Earlier in the year, the CCAC featured “Finished/Unfinished 2.0; Art as an Art Teacher,” which included a variety of work by New Hampton High School art teacher Melissa Nelson; the work of ceramic artists James Kerns and William Mateer entitled “From This Comes This, Pottery by James Kerns and William Mateer;” the quilt and fiber work of Mary Nordeng; the artwork of Charles City High School artists; and “Moments of Wonder,” an exhibit of paintings and mixed media work by artist Autumn Rozario Hall.

The first Artafest was five years after the infamous 1968 tornado hit Charles City, and it lasted five days. The first event was located at a house and barn just outside of town. The house was used as the gallery and the barn was also a theater, utilized by the Stony Point Players theater group.

Since then, the event has been located at several parks and other locations throughout Charles City. Artafest had been in Central Park for about 30 years. This past August, the event merged with the Floyd County Historical Museum’s Pioneer Day and became known as Art and Heritage Fest. It was held at at Andres Park, right next to the Floyd County Historical Museum.

The Stony Point Players have been a community theater group in Charles City since the 1960s. Recent summer productions have included “The Wizard of Oz” in 2018 and “Spamalot” this past summer. The group will announce it’s 2020 summer musical production later this month.

The Charles City Youth Theatre is made up of kids in third through eighth grade and has put on a production.at the Charles Theatre every year since 2000. This year’s production was “The King’s Calendar.”

The Charles City Chamber Orchestra has about 12-15 volunteer members, with winds, brass and percussion.
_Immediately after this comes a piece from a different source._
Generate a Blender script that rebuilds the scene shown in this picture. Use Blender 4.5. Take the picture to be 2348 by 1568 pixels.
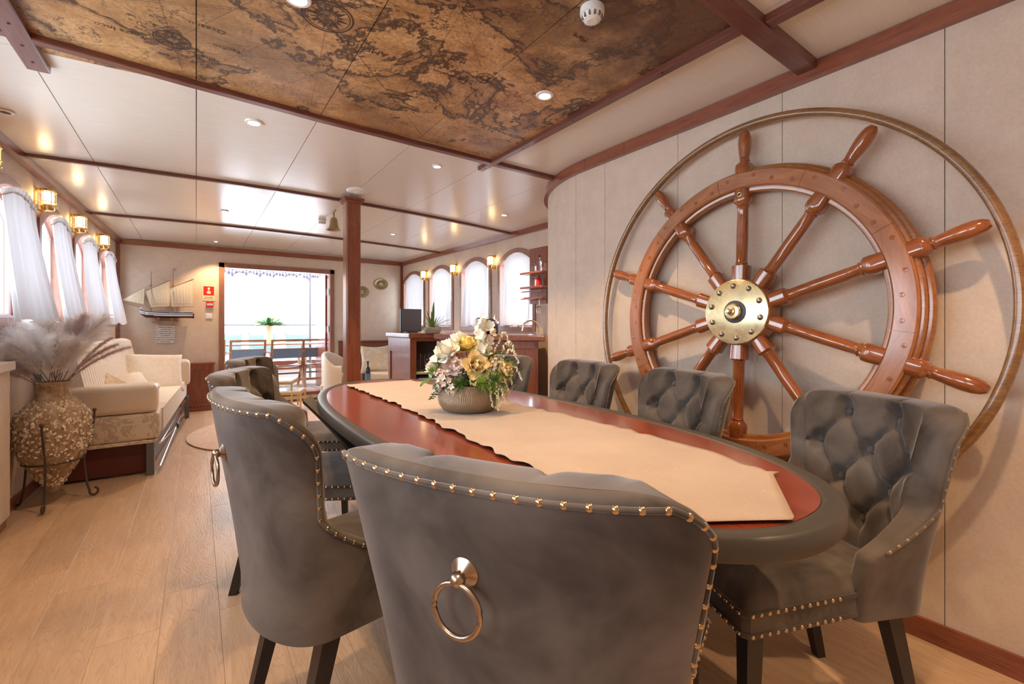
import bpy, bmesh, math, random
from math import sin, cos, pi, radians, sqrt, tan, atan2
from mathutils import Vector, Matrix, Euler, noise
random.seed(7)
for o in list(bpy.data.objects): bpy.data.objects.remove(o)
S = bpy.context.scene
COL = S.collection
EYE = 1.10
# ---------------------------------------------------------------- camera
cd = bpy.data.cameras.new('camera'); cam = bpy.data.objects.new('camera', cd); COL.objects.link(cam)
cd.sensor_width = 36; cd.lens = 1035/2348*36; cd.shift_y = -37/2348; cd.clip_start = .02
YAW = math.atan((1174-450)/1035)
cam.location = (0, 0, EYE); cam.rotation_euler = (pi/2, 0, -YAW)
S.camera = cam
# ---------------------------------------------------------------- world, exposure
W = bpy.data.worlds.new('sky'); S.world = W; W.use_nodes = True
bg = W.node_tree.nodes['Background']; bg.inputs[0].default_value = (.80, .90, 1, 1); bg.inputs[1].default_value = 8.0
S.view_settings.view_transform = 'Standard'; S.view_settings.look = 'None'
S.view_settings.exposure = 0.32; S.view_settings.gamma = 1; S.view_settings.use_curve_mapping = False
LAMP_E = 13.0      # glowing glass of the wall lanterns
SPOT_W = 46.0      # each recessed spot
WARM = (1, .65, .35)
def portal(loc, rot, sx, sy):
    l = bpy.data.lights.new('window_portal', 'AREA'); l.shape = 'RECTANGLE'; l.size = sx; l.size_y = sy
    l.cycles.is_portal = True
    o = bpy.data.objects.new('window_portal', l); COL.objects.link(o); o.location = loc; o.rotation_euler = rot
# ---------------------------------------------------------------- materials
MATS = {}
def mat(name, col=(.5, .5, .5), rough=.5, metal=0, **k):
    if name in MATS: return MATS[name]
    m = bpy.data.materials.new(name); m.use_nodes = True; MATS[name] = m
    b = m.node_tree.nodes['Principled BSDF']
    b.inputs['Base Color'].default_value = (*col, 1); b.inputs['Roughness'].default_value = rough
    b.inputs['Metallic'].default_value = metal
    for kk, v in k.items():
        n = {'coat': 'Coat Weight', 'coatr': 'Coat Roughness', 'sheen': 'Sheen Weight', 'trans': 'Transmission Weight',
             'ior': 'IOR', 'emit': 'Emission Strength', 'ecol': 'Emission Color', 'spec': 'Specular IOR Level', 'alpha': 'Alpha',
             'sheenr': 'Sheen Roughness'}[kk]
        b.inputs[n].default_value = (*v, 1) if kk == 'ecol' else v
    return m
class NT:
    def __init__(s, m): s.t = m.node_tree; s.b = s.t.nodes['Principled BSDF']; s.out = s.t.nodes['Material Output']
    def n(s, ty, **k):
        x = s.t.nodes.new(ty)
        for a, v in k.items(): setattr(x, a, v)
        return x
    def l(s, a, b): s.t.links.new(a, b)
    def coord(s, scale=(1, 1, 1), src='Object', rot=(0, 0, 0)):
        c = s.n('ShaderNodeTexCoord'); mp = s.n('ShaderNodeMapping'); mp.inputs['Scale'].default_value = scale; mp.inputs['Rotation'].default_value = rot
        s.l(c.outputs[src], mp.inputs[0]); return mp.outputs[0]
    def noise(s, co, scale, detail=4, rough=.5, dist=0):
        x = s.n('ShaderNodeTexNoise'); x.inputs['Scale'].default_value = scale; x.inputs['Detail'].default_value = detail
        x.inputs['Roughness'].default_value = rough; x.inputs['Distortion'].default_value = dist
        s.l(co, x.inputs['Vector']); return x.outputs['Fac']
    def ramp(s, f, stops, interp='LINEAR'):
        r = s.n('ShaderNodeValToRGB'); r.color_ramp.interpolation = interp
        e = r.color_ramp.elements
        while len(e) < len(stops): e.new(.5)
        for i, (p, c) in enumerate(stops):
            e[i].position = p; e[i].color = (*c, 1) if len(c) == 3 else c
        s.l(f, r.inputs[0]); return r.outputs[0]
    def mix(s, f, a, b, mode='MIX'):
        x = s.n('ShaderNodeMix', data_type='RGBA', blend_type=mode)
        if isinstance(f, (int, float)): x.inputs[0].default_value = f
        else: s.l(f, x.inputs[0])
        for i, v in ((6, a), (7, b)):
            if isinstance(v, tuple): x.inputs[i].default_value = (*v, 1)
            else: s.l(v, x.inputs[i])
        return x.outputs[2]
    def math(s, op, a, b=None, c=None):
        x = s.n('ShaderNodeMath', operation=op)
        for i, v in enumerate((a, b, c)):
            if v is None: continue
            if isinstance(v, (int, float)): x.inputs[i].default_value = v
            else: s.l(v, x.inputs[i])
        return x.outputs[0]
    def bump(s, h, strength=.3, dist=.01):
        x = s.n('ShaderNodeBump'); x.inputs['Strength'].default_value = strength; x.inputs['Distance'].default_value = dist
        s.l(h, x.inputs['Height']); s.l(x.outputs[0], s.b.inputs['Normal'])
    def color(s, c): s.l(c, s.b.inputs['Base Color'])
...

The chamber orchestra season runs from September through March, with two concerts per year, one before Christmas and one near Easter Sunday, among other smaller events. For the last two years, the orchestra has performed concerts in collaboration with The Charles City Singers, who are in their 45th season and also typically put on two concerts per year.

The Charles Theatre, which was built in 1935, is one of only two theaters remaining in Iowa with an art-deco facade, and is the only one still operating. The theater is run by volunteer efforts. First-run movies can be seen nightly at 7 p.m., with matinees for children’s movies Sundays at 1:30 p.m. The theater also occasionally runs classic movies and other special movie events, and is sometimes used as a venue for live music.